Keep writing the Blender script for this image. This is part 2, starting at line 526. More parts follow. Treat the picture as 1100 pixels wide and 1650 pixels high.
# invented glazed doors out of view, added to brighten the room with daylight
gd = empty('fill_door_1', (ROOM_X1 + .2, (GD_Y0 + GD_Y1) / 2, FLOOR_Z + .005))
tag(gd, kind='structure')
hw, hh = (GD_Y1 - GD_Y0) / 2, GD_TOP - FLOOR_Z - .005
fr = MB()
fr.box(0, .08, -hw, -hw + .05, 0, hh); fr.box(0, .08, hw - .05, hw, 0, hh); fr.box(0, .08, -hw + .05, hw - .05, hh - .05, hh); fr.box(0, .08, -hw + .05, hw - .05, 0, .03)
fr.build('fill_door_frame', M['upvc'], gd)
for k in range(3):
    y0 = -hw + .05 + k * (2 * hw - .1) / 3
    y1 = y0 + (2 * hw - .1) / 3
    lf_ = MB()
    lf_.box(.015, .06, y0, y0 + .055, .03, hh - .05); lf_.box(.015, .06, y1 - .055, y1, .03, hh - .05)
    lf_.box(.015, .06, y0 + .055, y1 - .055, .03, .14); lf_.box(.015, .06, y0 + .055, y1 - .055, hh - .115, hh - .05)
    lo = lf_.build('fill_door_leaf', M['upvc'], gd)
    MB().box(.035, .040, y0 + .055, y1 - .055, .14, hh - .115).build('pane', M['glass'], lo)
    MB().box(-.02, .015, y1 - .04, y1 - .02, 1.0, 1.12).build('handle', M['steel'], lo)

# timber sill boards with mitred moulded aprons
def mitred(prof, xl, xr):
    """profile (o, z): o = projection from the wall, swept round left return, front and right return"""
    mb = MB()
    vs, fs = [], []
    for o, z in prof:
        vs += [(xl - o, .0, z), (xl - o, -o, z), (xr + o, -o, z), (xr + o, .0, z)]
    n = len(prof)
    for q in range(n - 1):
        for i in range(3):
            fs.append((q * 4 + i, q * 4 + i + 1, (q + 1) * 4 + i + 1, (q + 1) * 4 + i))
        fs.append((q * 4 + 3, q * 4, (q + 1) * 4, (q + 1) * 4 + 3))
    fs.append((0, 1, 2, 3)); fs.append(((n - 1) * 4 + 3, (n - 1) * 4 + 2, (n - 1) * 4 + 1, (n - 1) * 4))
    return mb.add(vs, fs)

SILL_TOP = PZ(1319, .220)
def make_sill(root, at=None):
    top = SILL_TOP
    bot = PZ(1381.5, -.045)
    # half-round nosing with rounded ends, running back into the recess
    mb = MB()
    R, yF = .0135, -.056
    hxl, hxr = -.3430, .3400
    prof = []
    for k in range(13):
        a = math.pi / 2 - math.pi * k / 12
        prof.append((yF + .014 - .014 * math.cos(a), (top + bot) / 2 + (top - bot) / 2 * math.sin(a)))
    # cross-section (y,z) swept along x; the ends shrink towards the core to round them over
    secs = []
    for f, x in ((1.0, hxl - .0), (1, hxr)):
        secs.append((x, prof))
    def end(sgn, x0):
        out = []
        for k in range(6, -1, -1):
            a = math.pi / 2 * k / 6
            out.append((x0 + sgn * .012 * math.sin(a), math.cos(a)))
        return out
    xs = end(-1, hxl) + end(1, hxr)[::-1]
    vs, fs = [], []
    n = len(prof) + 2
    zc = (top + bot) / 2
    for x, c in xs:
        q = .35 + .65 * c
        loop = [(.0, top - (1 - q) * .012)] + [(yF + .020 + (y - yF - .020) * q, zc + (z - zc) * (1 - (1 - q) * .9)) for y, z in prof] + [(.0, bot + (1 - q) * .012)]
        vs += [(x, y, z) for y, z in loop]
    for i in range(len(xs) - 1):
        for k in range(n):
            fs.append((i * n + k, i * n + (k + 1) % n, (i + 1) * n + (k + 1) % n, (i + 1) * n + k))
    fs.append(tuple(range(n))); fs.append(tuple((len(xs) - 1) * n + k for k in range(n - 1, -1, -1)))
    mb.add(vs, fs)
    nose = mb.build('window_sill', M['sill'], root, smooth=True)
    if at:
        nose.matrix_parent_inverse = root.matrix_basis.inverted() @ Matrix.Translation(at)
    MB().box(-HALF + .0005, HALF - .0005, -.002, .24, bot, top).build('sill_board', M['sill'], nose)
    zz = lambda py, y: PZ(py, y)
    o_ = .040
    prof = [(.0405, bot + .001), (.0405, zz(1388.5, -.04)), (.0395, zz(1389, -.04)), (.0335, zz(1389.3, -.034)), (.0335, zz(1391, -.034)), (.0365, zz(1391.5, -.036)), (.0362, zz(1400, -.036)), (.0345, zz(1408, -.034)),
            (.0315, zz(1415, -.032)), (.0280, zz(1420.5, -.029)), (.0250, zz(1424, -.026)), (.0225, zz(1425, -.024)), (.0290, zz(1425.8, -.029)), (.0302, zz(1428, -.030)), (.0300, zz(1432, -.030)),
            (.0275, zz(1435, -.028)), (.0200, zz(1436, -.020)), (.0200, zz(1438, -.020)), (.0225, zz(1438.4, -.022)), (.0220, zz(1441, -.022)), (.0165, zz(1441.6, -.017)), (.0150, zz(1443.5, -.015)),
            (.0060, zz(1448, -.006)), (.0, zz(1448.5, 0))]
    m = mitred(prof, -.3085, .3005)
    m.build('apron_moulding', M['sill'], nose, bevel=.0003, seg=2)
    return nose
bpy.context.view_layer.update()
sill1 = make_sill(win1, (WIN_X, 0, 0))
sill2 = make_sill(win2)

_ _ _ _

#### [EXERCISE PROMPT]
Starting at the first line of the data above, please restate word for word every line up to and including the one that holds "return mb.add(vs, fs)", and add nothing else.

#### [FINAL RESULT]
Keep writing the Blender script for this image. This is part 2, starting at line 526. More parts follow. Treat the picture as 1100 pixels wide and 1650 pixels high.
# invented glazed doors out of view, added to brighten the room with daylight
gd = empty('fill_door_1', (ROOM_X1 + .2, (GD_Y0 + GD_Y1) / 2, FLOOR_Z + .005))
tag(gd, kind='structure')
hw, hh = (GD_Y1 - GD_Y0) / 2, GD_TOP - FLOOR_Z - .005
fr = MB()
fr.box(0, .08, -hw, -hw + .05, 0, hh); fr.box(0, .08, hw - .05, hw, 0, hh); fr.box(0, .08, -hw + .05, hw - .05, hh - .05, hh); fr.box(0, .08, -hw + .05, hw - .05, 0, .03)
fr.build('fill_door_frame', M['upvc'], gd)
for k in range(3):
    y0 = -hw + .05 + k * (2 * hw - .1) / 3
    y1 = y0 + (2 * hw - .1) / 3
    lf_ = MB()
    lf_.box(.015, .06, y0, y0 + .055, .03, hh - .05); lf_.box(.015, .06, y1 - .055, y1, .03, hh - .05)
    lf_.box(.015, .06, y0 + .055, y1 - .055, .03, .14); lf_.box(.015, .06, y0 + .055, y1 - .055, hh - .115, hh - .05)
    lo = lf_.build('fill_door_leaf', M['upvc'], gd)
    MB().box(.035, .040, y0 + .055, y1 - .055, .14, hh - .115).build('pane', M['glass'], lo)
    MB().box(-.02, .015, y1 - .04, y1 - .02, 1.0, 1.12).build('handle', M['steel'], lo)

# timber sill boards with mitred moulded aprons
def mitred(prof, xl, xr):
    """profile (o, z): o = projection from the wall, swept round left return, front and right return"""
    mb = MB()
    vs, fs = [], []
    for o, z in prof:
        vs += [(xl - o, .0, z), (xl - o, -o, z), (xr + o, -o, z), (xr + o, .0, z)]
    n = len(prof)
    for q in range(n - 1):
        for i in range(3):
            fs.append((q * 4 + i, q * 4 + i + 1, (q + 1) * 4 + i + 1, (q + 1) * 4 + i))
        fs.append((q * 4 + 3, q * 4, (q + 1) * 4, (q + 1) * 4 + 3))
    fs.append((0, 1, 2, 3)); fs.append(((n - 1) * 4 + 3, (n - 1) * 4 + 2, (n - 1) * 4 + 1, (n - 1) * 4))
    return mb.add(vs, fs)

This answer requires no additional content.